While the expectation was that Ratmansky would join City Ballet, he accepted an invitation to join American Ballet Theater. “That was quite a coup for ABT,” said Harss. A generation of dancers has come of age during Ratmansky’s 13-year-long tenure at the company, including Calvin Royal III, who rose from performing with ABT’s studio company to principal dancer.

“There is no hiding when you’re in front of Alexei, in a room or onstage,” Royal said. “His eye for detail is so exact.”

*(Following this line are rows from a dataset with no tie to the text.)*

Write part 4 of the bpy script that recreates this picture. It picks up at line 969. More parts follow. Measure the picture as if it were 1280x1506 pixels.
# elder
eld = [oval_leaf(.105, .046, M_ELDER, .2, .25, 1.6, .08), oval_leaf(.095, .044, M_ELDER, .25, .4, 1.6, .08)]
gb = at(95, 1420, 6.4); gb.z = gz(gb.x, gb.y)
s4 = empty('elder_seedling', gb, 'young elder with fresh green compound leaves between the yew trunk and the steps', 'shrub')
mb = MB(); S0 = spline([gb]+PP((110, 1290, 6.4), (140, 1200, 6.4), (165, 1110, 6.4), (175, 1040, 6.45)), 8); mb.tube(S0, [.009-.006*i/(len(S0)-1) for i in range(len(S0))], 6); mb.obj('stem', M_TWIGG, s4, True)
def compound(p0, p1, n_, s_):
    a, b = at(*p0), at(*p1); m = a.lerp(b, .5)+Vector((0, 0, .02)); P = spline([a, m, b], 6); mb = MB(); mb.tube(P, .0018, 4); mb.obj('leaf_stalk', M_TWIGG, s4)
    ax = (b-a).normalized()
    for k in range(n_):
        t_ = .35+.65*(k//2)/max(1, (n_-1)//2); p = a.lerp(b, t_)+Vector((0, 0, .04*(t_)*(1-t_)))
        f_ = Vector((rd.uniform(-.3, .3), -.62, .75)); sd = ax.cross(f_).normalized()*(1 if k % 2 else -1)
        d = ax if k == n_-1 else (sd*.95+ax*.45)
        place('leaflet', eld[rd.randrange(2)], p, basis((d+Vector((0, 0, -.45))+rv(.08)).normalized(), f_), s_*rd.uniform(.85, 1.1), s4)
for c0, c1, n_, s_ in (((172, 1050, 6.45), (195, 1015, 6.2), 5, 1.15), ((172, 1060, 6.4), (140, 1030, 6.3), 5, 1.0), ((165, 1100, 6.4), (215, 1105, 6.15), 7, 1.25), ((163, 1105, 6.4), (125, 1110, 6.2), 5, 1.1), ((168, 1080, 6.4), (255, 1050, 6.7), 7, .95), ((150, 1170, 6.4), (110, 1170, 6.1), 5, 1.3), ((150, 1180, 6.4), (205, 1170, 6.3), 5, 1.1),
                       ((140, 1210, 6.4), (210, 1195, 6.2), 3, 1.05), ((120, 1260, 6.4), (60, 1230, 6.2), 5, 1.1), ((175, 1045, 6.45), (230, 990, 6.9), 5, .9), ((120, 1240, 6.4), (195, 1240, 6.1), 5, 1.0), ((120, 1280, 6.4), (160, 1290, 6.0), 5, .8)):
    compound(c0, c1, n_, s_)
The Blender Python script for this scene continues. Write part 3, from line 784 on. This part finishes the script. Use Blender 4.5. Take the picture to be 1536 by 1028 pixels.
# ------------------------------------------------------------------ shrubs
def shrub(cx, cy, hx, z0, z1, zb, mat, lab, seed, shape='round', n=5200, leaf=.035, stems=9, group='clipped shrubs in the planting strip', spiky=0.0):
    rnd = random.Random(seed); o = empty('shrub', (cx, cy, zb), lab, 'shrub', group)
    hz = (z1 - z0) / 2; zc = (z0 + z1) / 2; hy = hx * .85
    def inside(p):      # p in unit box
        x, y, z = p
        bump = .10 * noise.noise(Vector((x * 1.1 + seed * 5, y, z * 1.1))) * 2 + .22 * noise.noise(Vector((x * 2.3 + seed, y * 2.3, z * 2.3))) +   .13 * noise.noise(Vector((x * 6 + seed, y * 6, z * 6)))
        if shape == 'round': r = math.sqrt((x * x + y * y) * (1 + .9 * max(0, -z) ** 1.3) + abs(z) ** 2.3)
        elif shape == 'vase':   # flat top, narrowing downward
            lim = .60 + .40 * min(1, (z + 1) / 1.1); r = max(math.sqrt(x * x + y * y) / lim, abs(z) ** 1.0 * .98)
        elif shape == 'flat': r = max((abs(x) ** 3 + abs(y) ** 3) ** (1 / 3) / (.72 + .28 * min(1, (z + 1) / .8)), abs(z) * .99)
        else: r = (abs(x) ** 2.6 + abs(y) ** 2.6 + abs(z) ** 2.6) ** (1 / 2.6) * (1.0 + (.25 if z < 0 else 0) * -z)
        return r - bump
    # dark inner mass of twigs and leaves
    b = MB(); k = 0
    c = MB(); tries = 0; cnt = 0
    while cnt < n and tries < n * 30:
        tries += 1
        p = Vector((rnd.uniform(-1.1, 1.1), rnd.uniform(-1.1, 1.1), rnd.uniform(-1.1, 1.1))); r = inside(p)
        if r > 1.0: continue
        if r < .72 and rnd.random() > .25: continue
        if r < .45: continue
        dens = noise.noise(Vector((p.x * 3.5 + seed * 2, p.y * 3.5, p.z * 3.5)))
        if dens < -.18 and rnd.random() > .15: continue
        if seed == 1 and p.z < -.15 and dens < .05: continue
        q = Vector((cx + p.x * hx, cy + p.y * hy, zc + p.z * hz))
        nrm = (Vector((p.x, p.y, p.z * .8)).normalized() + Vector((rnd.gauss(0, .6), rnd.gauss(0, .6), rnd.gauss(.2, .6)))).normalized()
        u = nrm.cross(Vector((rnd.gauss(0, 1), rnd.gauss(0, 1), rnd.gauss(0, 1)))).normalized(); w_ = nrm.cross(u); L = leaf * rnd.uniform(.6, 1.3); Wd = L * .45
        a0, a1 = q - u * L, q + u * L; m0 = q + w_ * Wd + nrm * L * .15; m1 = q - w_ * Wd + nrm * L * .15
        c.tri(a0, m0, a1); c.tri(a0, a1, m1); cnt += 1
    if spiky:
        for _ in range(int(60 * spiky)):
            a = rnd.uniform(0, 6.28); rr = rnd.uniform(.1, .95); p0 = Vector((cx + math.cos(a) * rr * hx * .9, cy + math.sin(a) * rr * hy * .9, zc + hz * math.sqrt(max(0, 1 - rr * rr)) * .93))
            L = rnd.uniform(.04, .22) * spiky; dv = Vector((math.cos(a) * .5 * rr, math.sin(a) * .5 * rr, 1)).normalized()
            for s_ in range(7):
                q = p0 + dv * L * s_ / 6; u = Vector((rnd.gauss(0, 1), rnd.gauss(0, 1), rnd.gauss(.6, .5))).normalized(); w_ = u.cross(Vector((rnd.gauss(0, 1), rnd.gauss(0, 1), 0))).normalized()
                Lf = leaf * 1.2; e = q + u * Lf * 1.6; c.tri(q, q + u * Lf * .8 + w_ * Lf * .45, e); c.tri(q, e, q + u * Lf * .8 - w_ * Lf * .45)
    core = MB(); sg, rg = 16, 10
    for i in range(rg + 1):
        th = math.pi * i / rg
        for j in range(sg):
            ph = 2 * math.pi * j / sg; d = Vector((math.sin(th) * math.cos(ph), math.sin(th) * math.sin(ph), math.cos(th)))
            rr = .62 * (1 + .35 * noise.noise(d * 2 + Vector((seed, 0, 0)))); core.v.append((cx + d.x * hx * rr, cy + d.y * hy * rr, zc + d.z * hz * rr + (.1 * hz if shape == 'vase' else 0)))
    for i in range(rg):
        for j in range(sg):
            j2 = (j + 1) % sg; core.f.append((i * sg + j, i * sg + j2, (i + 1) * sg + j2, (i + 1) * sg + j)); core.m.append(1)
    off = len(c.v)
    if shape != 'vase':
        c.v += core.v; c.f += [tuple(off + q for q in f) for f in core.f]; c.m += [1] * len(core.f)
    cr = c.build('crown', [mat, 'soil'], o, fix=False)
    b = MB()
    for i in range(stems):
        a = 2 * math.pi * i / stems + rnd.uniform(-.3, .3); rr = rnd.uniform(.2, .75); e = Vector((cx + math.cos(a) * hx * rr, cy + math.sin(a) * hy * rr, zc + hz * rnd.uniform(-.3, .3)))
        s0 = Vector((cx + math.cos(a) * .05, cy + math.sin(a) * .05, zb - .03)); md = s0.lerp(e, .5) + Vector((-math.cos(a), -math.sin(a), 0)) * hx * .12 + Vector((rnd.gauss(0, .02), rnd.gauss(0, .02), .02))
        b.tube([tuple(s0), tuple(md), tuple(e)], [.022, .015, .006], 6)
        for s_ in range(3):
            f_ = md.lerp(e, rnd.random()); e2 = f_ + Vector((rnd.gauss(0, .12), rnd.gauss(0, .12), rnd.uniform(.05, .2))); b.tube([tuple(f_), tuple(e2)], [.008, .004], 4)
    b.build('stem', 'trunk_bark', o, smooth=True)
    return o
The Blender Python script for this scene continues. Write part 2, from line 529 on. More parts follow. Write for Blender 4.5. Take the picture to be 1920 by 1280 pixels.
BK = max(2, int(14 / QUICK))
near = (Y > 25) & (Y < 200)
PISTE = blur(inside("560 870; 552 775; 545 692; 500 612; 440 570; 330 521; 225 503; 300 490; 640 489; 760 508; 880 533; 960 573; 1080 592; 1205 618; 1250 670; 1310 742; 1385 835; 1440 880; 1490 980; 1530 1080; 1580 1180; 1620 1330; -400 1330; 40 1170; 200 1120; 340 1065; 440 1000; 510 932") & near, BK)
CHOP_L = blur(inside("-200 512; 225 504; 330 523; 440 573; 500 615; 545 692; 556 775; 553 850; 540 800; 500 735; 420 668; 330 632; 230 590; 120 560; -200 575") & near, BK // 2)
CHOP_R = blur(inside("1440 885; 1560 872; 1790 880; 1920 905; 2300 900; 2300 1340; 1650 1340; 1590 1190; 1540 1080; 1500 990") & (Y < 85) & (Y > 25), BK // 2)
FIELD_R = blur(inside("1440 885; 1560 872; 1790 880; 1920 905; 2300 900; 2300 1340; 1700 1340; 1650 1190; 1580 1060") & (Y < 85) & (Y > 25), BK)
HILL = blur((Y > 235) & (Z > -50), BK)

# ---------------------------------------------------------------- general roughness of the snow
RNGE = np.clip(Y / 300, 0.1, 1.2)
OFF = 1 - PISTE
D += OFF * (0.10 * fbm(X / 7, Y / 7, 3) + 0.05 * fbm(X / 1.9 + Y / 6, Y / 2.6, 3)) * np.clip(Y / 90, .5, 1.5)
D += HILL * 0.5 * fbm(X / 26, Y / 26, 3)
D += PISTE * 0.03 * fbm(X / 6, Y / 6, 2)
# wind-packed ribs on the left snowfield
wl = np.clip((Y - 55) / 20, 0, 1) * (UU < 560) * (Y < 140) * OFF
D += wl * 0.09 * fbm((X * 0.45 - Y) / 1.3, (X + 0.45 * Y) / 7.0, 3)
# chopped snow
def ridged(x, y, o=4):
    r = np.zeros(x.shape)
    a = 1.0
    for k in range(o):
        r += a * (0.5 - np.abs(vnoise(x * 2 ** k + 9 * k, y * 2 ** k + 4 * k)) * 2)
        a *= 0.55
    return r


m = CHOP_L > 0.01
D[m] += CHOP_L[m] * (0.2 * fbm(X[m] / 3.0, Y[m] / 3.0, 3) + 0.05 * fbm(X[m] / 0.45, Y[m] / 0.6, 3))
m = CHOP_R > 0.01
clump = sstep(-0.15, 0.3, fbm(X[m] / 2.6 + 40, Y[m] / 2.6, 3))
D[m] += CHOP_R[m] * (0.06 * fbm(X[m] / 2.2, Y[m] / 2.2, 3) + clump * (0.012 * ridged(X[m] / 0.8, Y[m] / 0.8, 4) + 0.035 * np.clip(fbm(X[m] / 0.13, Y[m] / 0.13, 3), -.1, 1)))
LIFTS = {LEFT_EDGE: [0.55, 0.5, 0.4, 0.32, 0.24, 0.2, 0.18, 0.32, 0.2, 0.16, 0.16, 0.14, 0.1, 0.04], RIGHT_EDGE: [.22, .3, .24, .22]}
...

Working with Ratmansky has helped him grow, Royal added. “Because of that attention to detail, I think I’ve been able to expand as an artist. He’s really seeking this ideal or perfection.”

That passion for detail prompted Ratmansky to document the original choreography of the great Western ballets. He and his wife headed into the archives of Houghton Library at Harvard University to peruse the scores of Marius Petipa, the French-born choreographer who created seminal works in Russia during the late 19th century. The Ratmanskys recently recreated Petipa’s “Swan Lake” for Miami City Ballet, and “The Sleeping Beauty" for ABT.

“I want to get as close to the original intentions as possible,” Ratmansky said. “In 99% percent [of the time] it makes more sense. It’s more clever, more detailed.”

His work attracted the attention of the MacArthur Foundation, which in 2013 awarded Ratmansky its “genius grant.” He was choreographing in Australia at the time, and at first ignored the emails, texts and phone calls. “Why are they following me?” he wondered. A Google search made it clear. “I was like, ‘Wow,’” he said.

Ratmansky’s most recent full-length, original ballet to appear in New York is “Of Love and Rage.” Set to a score by Aram Khachaturian, it is based on an ancient Greek novel, Callirhoe, which was published in 1 A.D. It features a star-crossed couple that weather jealous rages, slavery, and war before they are reunited.

Ratmansky created “Of Love and Rage” before the war in Ukraine broke out. But perhaps inevitably, the conflict is informing his newest work: This fall, he will craft a dance in conjunction with a Ukrainian composer and designer for the Pacific Northwest Ballet. It’s part of his healing process.

“It’s been a lot; I need to process it,” he said. “The best way to process it is to find a shape for it onstage.”

The current American Ballet Theater season runs through July 16th at Lincoln Center; abt.org.